Anyone heard of this? I bought a copy of an Act of Parliament on e-bay. It's dated 1851; front page is the first pic. The second pic. is the paragraph referring to the South Reserve. My deduction is that was in the area shown in the attached map from 1910. In the Act, there's no mention of the construction of any railway lines, so I must assume they were already in existence: in 1851, Grange Lane station had been opened and closed, Monks' Ferry was in operation and Woodside and Town stations not yet built. The proposed station was for goods; there is specific mention that it would not be used for passengers. I suspect that it would have been at the end of the lines through the Haymarket tunnel. Obviously, this is just a bill to permit building; I don't know if it was ever built.
The South Reserve was the name given to the large area of reclaimed land on the south side of Wallasey Pool that was created to cut off the pool from the river and out of which Egerton and Morpeth Docks were excavated. 1858 maps of Birkenhead show that there were then two goods stations at this end of the railway's Dock Branch: one was the GWR Warehouse shown near the centre of your map extract next to Bridge Street, the other was for the Cheshire Junction Railway and was on the quayside next to the Dock Warehouses opposite the end of Cathcart Street. As the Shrewsbury and Chester Railway appears to have been part of the Great Western network, I suspect that the proposed 1851 station could refer to the former, though I would hardly describe the one shown on the map as being "on" the South Reserve which technically ended at Shore Road.
It's in one of those railway books, the Railways of Cheshire or something, I have the books but my mrs has tidied them away and that's as bad as putting them in a black hole, hopefully they will reappear so I can read them again :-)

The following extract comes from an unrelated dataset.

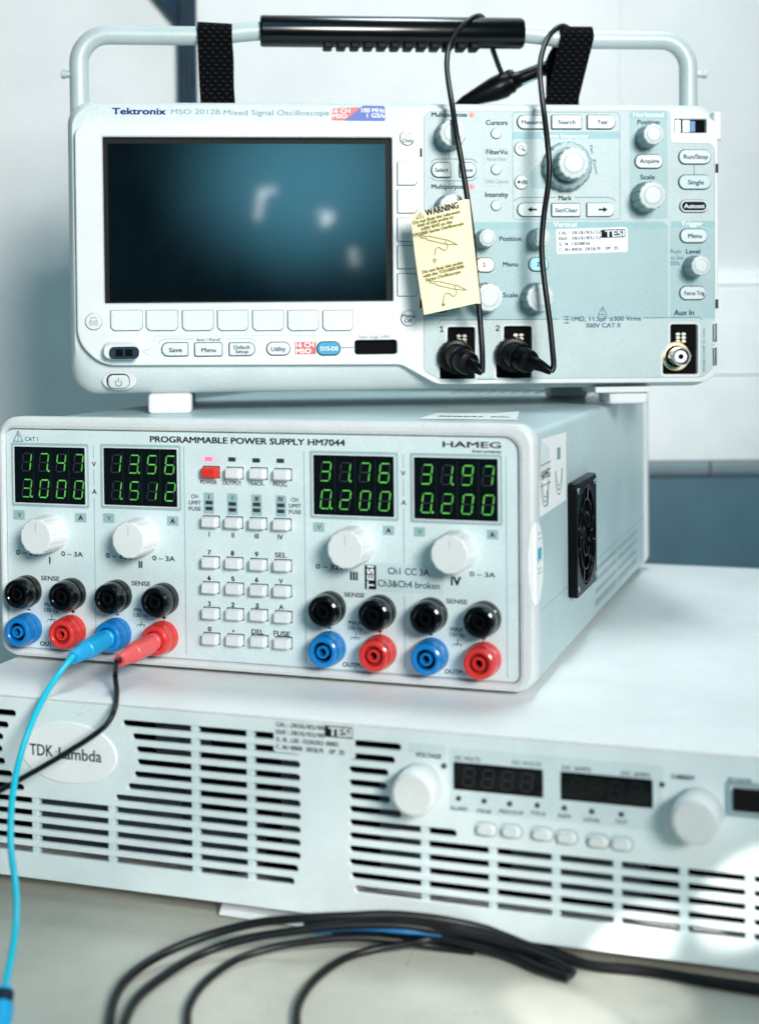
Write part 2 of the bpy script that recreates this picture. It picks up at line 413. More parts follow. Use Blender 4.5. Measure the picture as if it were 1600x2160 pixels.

Part of a map showing one of the various proposals put forward for the arrangement of the entrance to the Great Float, this one by Hartley from 1856. This clearly shows the areas known as the North and South Reserve, which each consisted of 60 acres of reclaimed land.
Thanks for that. Interesting to compare it with the 1911 O.S. map. By then, what was the Woodside Basin had been filled in and was the site of the lairage and the Morpeth Branch Dock. Also, there was by then a G.W.R. goods station on the South Reserve; I wonder if that's the one the Act referred to?
The terms continued to be used by railwaymen associated with the docks - the South Reserve also had cryptically-named individual small yards and sidings - such as Manchester Siding - which may be self-explanatory.